===== WORKING DATA =====
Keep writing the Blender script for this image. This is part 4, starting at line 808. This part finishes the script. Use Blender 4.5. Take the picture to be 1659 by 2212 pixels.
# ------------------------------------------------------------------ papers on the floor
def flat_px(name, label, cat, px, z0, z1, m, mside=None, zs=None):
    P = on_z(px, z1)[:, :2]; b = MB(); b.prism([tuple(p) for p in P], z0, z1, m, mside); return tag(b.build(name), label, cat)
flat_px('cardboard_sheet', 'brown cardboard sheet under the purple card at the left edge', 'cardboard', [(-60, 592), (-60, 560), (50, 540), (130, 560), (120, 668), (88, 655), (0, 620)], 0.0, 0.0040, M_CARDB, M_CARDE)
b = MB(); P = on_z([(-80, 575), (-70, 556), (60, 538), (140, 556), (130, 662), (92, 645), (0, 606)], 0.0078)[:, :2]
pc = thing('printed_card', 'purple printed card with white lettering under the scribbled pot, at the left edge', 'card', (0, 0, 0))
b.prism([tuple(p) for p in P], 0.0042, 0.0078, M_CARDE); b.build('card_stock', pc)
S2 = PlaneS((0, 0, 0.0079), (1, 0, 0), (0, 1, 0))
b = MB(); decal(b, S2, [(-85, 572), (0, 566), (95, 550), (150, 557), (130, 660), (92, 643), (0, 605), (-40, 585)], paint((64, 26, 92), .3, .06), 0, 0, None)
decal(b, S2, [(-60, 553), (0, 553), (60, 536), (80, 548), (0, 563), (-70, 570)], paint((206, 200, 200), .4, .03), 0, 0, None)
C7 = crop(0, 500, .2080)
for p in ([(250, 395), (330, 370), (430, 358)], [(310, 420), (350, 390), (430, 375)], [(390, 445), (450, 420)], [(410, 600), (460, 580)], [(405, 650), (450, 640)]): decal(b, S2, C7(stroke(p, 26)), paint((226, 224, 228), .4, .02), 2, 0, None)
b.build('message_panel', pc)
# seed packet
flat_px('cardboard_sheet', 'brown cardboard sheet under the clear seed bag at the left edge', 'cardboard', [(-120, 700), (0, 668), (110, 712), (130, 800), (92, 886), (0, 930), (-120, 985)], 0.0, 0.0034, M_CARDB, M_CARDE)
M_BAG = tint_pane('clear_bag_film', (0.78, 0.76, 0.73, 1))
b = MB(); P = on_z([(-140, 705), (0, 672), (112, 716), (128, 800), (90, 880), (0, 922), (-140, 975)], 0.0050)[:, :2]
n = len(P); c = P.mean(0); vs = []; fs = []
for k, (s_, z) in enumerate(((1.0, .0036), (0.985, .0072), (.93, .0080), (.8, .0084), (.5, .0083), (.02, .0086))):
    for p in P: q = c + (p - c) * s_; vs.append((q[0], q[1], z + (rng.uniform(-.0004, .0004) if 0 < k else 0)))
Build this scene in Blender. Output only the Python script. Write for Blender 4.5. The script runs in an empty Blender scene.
=====
REQUIRED TASK:
Extract all of the data above without altering anything.

ANSWER IN FULL:
Keep writing the Blender script for this image. This is part 4, starting at line 808. This part finishes the script. Use Blender 4.5. Take the picture to be 1659 by 2212 pixels.
# ------------------------------------------------------------------ papers on the floor
def flat_px(name, label, cat, px, z0, z1, m, mside=None, zs=None):
    P = on_z(px, z1)[:, :2]; b = MB(); b.prism([tuple(p) for p in P], z0, z1, m, mside); return tag(b.build(name), label, cat)
flat_px('cardboard_sheet', 'brown cardboard sheet under the purple card at the left edge', 'cardboard', [(-60, 592), (-60, 560), (50, 540), (130, 560), (120, 668), (88, 655), (0, 620)], 0.0, 0.0040, M_CARDB, M_CARDE)
b = MB(); P = on_z([(-80, 575), (-70, 556), (60, 538), (140, 556), (130, 662), (92, 645), (0, 606)], 0.0078)[:, :2]
pc = thing('printed_card', 'purple printed card with white lettering under the scribbled pot, at the left edge', 'card', (0, 0, 0))
b.prism([tuple(p) for p in P], 0.0042, 0.0078, M_CARDE); b.build('card_stock', pc)
S2 = PlaneS((0, 0, 0.0079), (1, 0, 0), (0, 1, 0))
b = MB(); decal(b, S2, [(-85, 572), (0, 566), (95, 550), (150, 557), (130, 660), (92, 643), (0, 605), (-40, 585)], paint((64, 26, 92), .3, .06), 0, 0, None)
decal(b, S2, [(-60, 553), (0, 553), (60, 536), (80, 548), (0, 563), (-70, 570)], paint((206, 200, 200), .4, .03), 0, 0, None)
C7 = crop(0, 500, .2080)
for p in ([(250, 395), (330, 370), (430, 358)], [(310, 420), (350, 390), (430, 375)], [(390, 445), (450, 420)], [(410, 600), (460, 580)], [(405, 650), (450, 640)]): decal(b, S2, C7(stroke(p, 26)), paint((226, 224, 228), .4, .02), 2, 0, None)
b.build('message_panel', pc)
# seed packet
flat_px('cardboard_sheet', 'brown cardboard sheet under the clear seed bag at the left edge', 'cardboard', [(-120, 700), (0, 668), (110, 712), (130, 800), (92, 886), (0, 930), (-120, 985)], 0.0, 0.0034, M_CARDB, M_CARDE)
M_BAG = tint_pane('clear_bag_film', (0.78, 0.76, 0.73, 1))
b = MB(); P = on_z([(-140, 705), (0, 672), (112, 716), (128, 800), (90, 880), (0, 922), (-140, 975)], 0.0050)[:, :2]
n = len(P); c = P.mean(0); vs = []; fs = []
for k, (s_, z) in enumerate(((1.0, .0036), (0.985, .0072), (.93, .0080), (.8, .0084), (.5, .0083), (.02, .0086))):
    for p in P: q = c + (p - c) * s_; vs.append((q[0], q[1], z + (rng.uniform(-.0004, .0004) if 0 < k else 0)))
Build this scene in Blender. Output only the Python script. Write for Blender 4.5. The script runs in an empty Blender scene.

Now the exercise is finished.